Patel emphasised the value that the generation below her will bring to a fast-changing global business environment in which the family’s businesses and investments exist.

“I look at implementations of new technology required to allow us to be a global company today,” she said, adding that existing generations rely on those coming through to provide the insight on current trends, most significantly around technology

But she expressed her concern at the attitudes that the generation below her sometimes show.

“I’m already worried: my grandfather had a huge challenge, as did my father, and I’ve faced a struggle. But I have a concern that the next generation feels a sense of entitlement, there is a degree of irresponsibility,” she said.

Mohamed Al Fahim - who sits on the board of the Al Fahim Family Office, one of the UAE’s most successful family offices with AUM in the several billions - said that, today, a member of the third generation entering a family business such as a family office, faced a distinctly different set of challenges to the generation before.

“The third generation is the new team that studied abroad and came back, with new ideas – technology ideas and business ideas.

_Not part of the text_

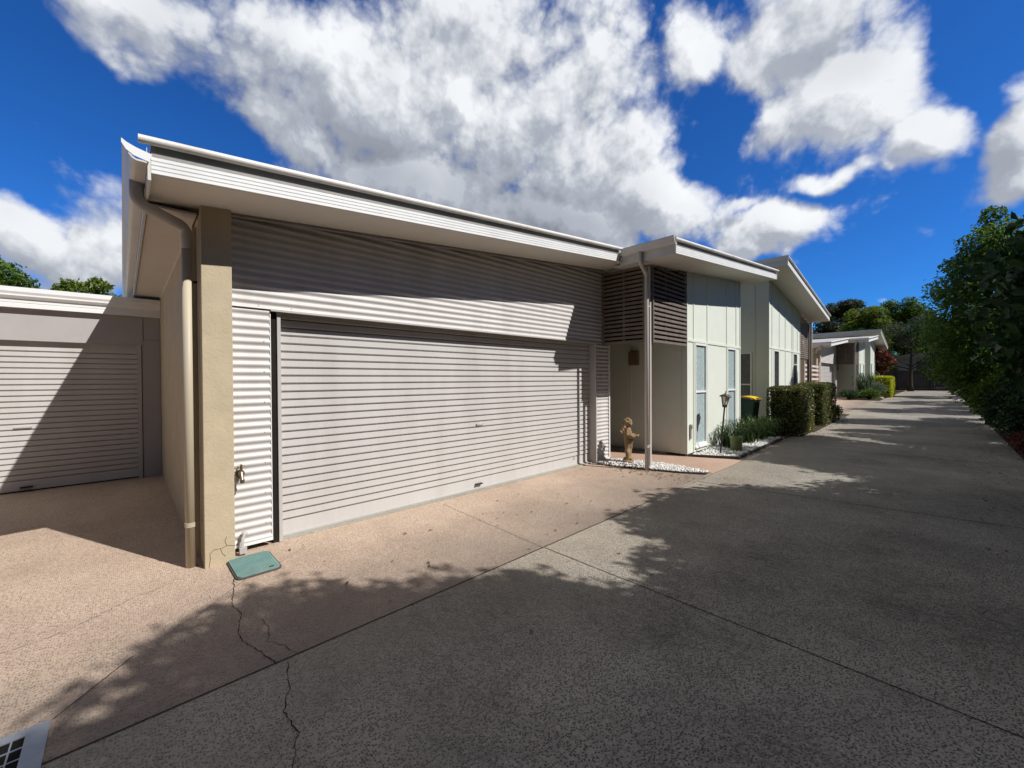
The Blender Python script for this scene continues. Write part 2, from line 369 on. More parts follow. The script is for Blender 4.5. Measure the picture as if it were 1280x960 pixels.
def leafmat(name, cols, rough=0.5, trans=0.35):
    m = bpy.data.materials.new(name); m.use_nodes = True; nt = m.node_tree; N = nt.nodes.new; L = nt.links.new
    b = nt.nodes['Principled BSDF']; b.inputs['Roughness'].default_value = rough; b.inputs['Specular IOR Level'].default_value = .28
    ge = N('ShaderNodeNewGeometry'); rp = N('ShaderNodeValToRGB'); L(ge.outputs['Random Per Island'], rp.inputs[0])
    e = rp.color_ramp.elements; e[0].color = (*cols[0], 1); e[1].color = (*cols[-1], 1)
    for i, c in enumerate(cols[1:-1]): q = e.new((i + 1) / (len(cols) - 1)); q.color = (*c, 1)
    tc = N('ShaderNodeTexCoord'); nz = N('ShaderNodeTexNoise'); nz.inputs['Scale'].default_value = 1.1; nz.inputs['Detail'].default_value = 3; L(tc.outputs['Object'], nz.inputs['Vector'])
    hs = N('ShaderNodeHueSaturation'); mr = N('ShaderNodeMapRange'); L(nz.outputs['Fac'], mr.inputs['Value']); mr.inputs['From Min'].default_value = .35; mr.inputs['From Max'].default_value = .65
    mr.inputs['To Min'].default_value = .72; mr.inputs['To Max'].default_value = 1.28; L(mr.outputs[0], hs.inputs['Value']); L(rp.outputs[0], hs.inputs['Color'])
    L(hs.outputs[0], b.inputs['Base Color'])
    tr = N('ShaderNodeBsdfTranslucent'); L(hs.outputs[0], tr.inputs[0])
    ms = N('ShaderNodeMixShader'); ms.inputs[0].default_value = trans; L(b.outputs[0], ms.inputs[1]); L(tr.outputs[0], ms.inputs[2])
    L(ms.outputs[0], nt.nodes['Material Output'].inputs[0])
    return m

MT = dict(
    clad=mat('corrugated_steel_paint', (.555, .538, .522), .48, .35, var=.06, dirt=((.36, .32, .28), .4), streak=True),
    door=mat('roller_door_paint', (.55, .535, .52), .40, .45, var=.05, dirt=((.38, .33, .29), .4), streak=True),
    frame=mat('door_frame_paint', (.46, .438, .42), .45, .4, var=.03),
    pillar=mat('painted_block_beige', (.49, .41, .285), .85, .2, var=.07, vscale=5, bump=.35, bscale=45, dirt=((.34, .28, .18), .45)),
    pipe=mat('beige_pipe', (.50, .44, .33), .5, .4, var=.05, dirt=((.3, .26, .18), .3), streak=True),
    gpipe=mat('grey_pipe', (.52, .49, .46), .5, .4, var=.04, dirt=((.3, .27, .25), .3), streak=True),
    white=mat('white_fascia_paint', (.76, .77, .76), .5, .4, var=.03, dirt=((.5, .48, .44), .3)),
    roll=mat('roof_edge_paint', (.72, .70, .66), .45, .4, var=.05, vscale=8, dirt=((.28, .25, .19), .6)),
    recess=mat('barge_back_grey', (.30, .29, .27), .6, .3, var=.06, dirt=((.12, .11, .09), .5)),
    gutter=mat('gutter_grey_white', (.62, .60, .56), .4, .45, var=.04, dirt=((.4, .36, .3), .4)),
    soffit=mat('soffit_sheet', (.62, .585, .53), .75, .25, var=.03, dirt=((.5, .45, .38), .3)),
    roof=mat('roof_steel', (.45, .45, .44), .45, .5, var=.05),
    tower=mat('cream_green_sheet', (.67, .71, .63), .6, .3, var=.03, dirt=((.55, .56, .46), .3)),
    sash=mat('white_window_frame', (.78, .79, .77), .4, .45, var=.02),
    lace=mat('lace_curtain_glass', (.38, .47, .48), .12, .6, var=.22, vscale=14),
    dglass=mat('dark_window_glass', (.045, .05, .052), .08, .7, var=.3, vscale=6),
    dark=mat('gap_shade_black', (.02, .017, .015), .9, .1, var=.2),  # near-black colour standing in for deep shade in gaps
    slat=mat('weathered_timber_slat', (.168, .138, .116), .7, .3, var=.22, vscale=7, dirt=((.24, .20, .17), .5)),
    lslat=mat('pink_white_slat', (.62, .52, .50), .6, .3, var=.06),
    brownp=mat('brown_panel', (.16, .125, .10), .7, .3, var=.1),
    lgwall=mat('grey_render', (.40, .38, .375), .7, .25, var=.04, dirt=((.3, .28, .27), .2)),
    black=mat('black_metal', (.018, .018, .018), .45, .5, var=.2),
    brass=mat('weathered_brass', (.26, .21, .15), .38, .5, metal=.85, var=.3, vscale=30),
    teal=mat('teal_pit_lid', (.15, .27, .255), .65, .35, var=.14, vscale=9, bump=.3, bscale=120, dirt=((.3, .3, .26), .4)),
    galv=mat('galvanised_steel', (.33, .36, .40), .45, .5, metal=.55, var=.12, vscale=8),
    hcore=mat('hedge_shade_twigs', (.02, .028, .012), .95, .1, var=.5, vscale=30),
    hole=mat('drain_dark', (.012, .012, .012), .9, .1),
    stone=mat('cherub_stone', (.265, .185, .105), .85, .2, var=.28, vscale=14, bump=.5, bscale=60, dirt=((.13, .10, .065), .7)),
    peb=mat('white_pebbles', (.70, .69, .66), .7, .3, var=.2, vscale=16),
    soil=mat('bed_soil', (.06, .045, .033), .95, .1, var=.35, vscale=14, bump=.6, bscale=60),
    grass=mat('rough_ground', (.085, .10, .045), .95, .1, var=.4, vscale=2.0, bump=.5, bscale=30),
    edge=mat('bed_edging', (.09, .08, .07), .85, .2, var=.25, vscale=12),
    binb=mat('bin_green', (.035, .07, .055), .5, .4, var=.15),
    binp=mat('bin_panel', (.20, .29, .25), .55, .35, var=.1),
    biny=mat('bin_yellow', (.90, .56, .02), .35, .5, var=.05),
    potg=mat('olive_pot', (.13, .16, .055), .45, .5, var=.15, vscale=10),
    crack=mat('crack_dark', (.028, .022, .018), .95, .1),
    joint=mat('joint_dark', (.035, .03, .027), .95, .1, var=.4, vscale=20),
    jointl=mat('joint_light', (.40, .36, .29), .95, .1, var=.3, vscale=10),
    fence=mat('dark_paling', (.06, .055, .06), .85, .2, var=.3, vscale=6, streak=True),
    bark=mat('bark', (.05, .042, .035), .95, .1, var=.35, vscale=9, bump=.8, bscale=25, streak=True),
    lampg=mat('lantern_glass', (.66, .60, .44), .25, .5, var=.12, vscale=12),
    litter=leafmat('leaf_litter', [(.16, .08, .035), (.24, .14, .07), (.09, .05, .03)], .8, .1),
    housew=mat('distant_weatherboard', (.36, .43, .48), .7, .3),
    lightbox=mat('wall_light_bronze', (.20, .14, .09), .5, .4, var=.15),
    drive=concrete('grey_exposed_concrete', (.34, .32, .28), (.45, .42, .365), (.125, .115, .10), (.03, .028, .025), .95, border=(0, 1.2, 2.7, (.38, .32, .245), .5)),
    apron=concrete('pink_concrete', (.53, .40, .305), (.62, .48, .37), (.40, .30, .23), (.15, .11, .085), .7, 7.3, (0, 4.3, 2.55, (.19, .16, .135), .85), (.20, .15, .12), .6),
    path=concrete('pink_path', (.46, .32, .24), (.52, .37, .28), (.38, .26, .20), (.15, .1, .08), .25, 3.1, None, (.24, .17, .13), .2),
    concl=concrete('pale_kerb', (.36, .34, .29), (.42, .40, .34), (.27, .26, .22), (.1, .1, .09), .4, 5.0),
)
LM = dict(
    dark=leafmat('dark_leaves', [(.012, .035, .010), (.022, .06, .015), (.035, .085, .02), (.05, .10, .03)]),
    mid=leafmat('mid_leaves', [(.035, .08, .013), (.07, .14, .02), (.12, .20, .026), (.17, .26, .04)], .5, .55),
    yel=leafmat('yellow_green_leaves', [(.08, .14, .015), (.14, .20, .02), (.20, .25, .03), (.07, .12, .02)], .5, .5),
    grey=leafmat('grey_green_leaves', [(.035, .055, .030), (.06, .085, .045), (.09, .11, .06), (.045, .07, .025)]),
    gold=leafmat('golden_leaves', [(.42, .48, .02), (.60, .60, .03), (.30, .38, .02), (.70, .68, .05)], .5, .4),
    hedge=leafmat('hedge_leaves', [(.04, .08, .022), (.08, .13, .032), (.17, .20, .05), (.26, .17, .065), (.06, .10, .03)], .32, .3),
    red=leafmat('red_leaves', [(.10, .012, .015), (.16, .03, .03), (.22, .09, .05), (.07, .02, .02)]),
    strap=leafmat('strap_leaves', [(.015, .035, .008), (.03, .065, .012), (.06, .10, .02), (.02, .04, .012)], .4, .25),
    silver=leafmat('silver_leaves', [(.10, .15, .09), (.16, .22, .14), (.06, .11, .05)]),
)

# ------------------------------------------------------------------ ground
def sheet(name, xs, y0, y1, dz, m, mb=None):
    b = MB()
    for a, c in zip(xs[:-1], xs[1:]):
        b.add([(a, y0, gl(a) + dz), (c, y0, gl(c) + dz), (c, y1, gl(c) + dz), (a, y1, gl(a) + dz)], [(0, 1, 2, 3)])
    o = b.build(name, m); tag(o, kind='structure'); return o
XS = [-400, -30, 8, 70, 400]
sheet('ground', XS, -400, 400, -0.035, MT['grass'])
drive = sheet('driveway', [-30, 8, 70], -1.2, 2.71, 0.0, MT['drive'])
apr = sheet('garage_apron', [-30, 8, 13.9, 70], 2.71, 9.75, -0.002, MT['apron'])
tag(MB().poly([(7.55, 2.73), (9.14, 2.73), (8.76, 3.66), (8.76, 8.0), (7.3, 8.0), (7.3, 4.75), (7.62, 3.75)], lambda x: gl(x) - .03, lambda x: gl(x) + .006).build('entry_path', MT['path']), kind='structure')
tag(MB().box(1.20, 6.83, 4.775, 4.95, G0 - .05, G0 + .012).build('garage_threshold', MT['concl'], bevel=.004), kind='structure')
sheet('garden_bed', [-30, 8, 70], -4.45, -1.2, -0.01, MT['soil'])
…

In this respect, the experience is different from the traditional business plan test that was faced by their fathers or uncles,” he said.

GENERATION GAP

In the case of his family, the current generation had faced resistance from older members of the family around new ideas, such as the application of technology. But where a proof of concept was demonstrated, ideas had been incorporated.

“Yes, finally [ideas] were embraced, but it was new for them – it was a challenge for that second generation to understand the application of technology, for example. [My generation] had to prove a point but when the previous generation realised there was some kind of synergy, they were receptive.”

Edward Longhurst-Pierce, director of engagment and partnerships at  SWFI, who moderated the session, noted that the expertise brought by the next generation in a family office could make a significant contribution to securing its long-term future, by assimilating the new trends - notably technology and ESG.

But integrating the competing interests of multiple generations, or even members of the same generation, could be challenging. He noted that different generations had different appetites for risk, with interests that may be trained towards different industries, sectors, or scales of business.

“These may not be straightforward to combine. Ensuring that all family members are listened to can mean that diversification isn’t always easy,” he said, adding that addressing these challenges was necessary to create a successful transition plan for the future.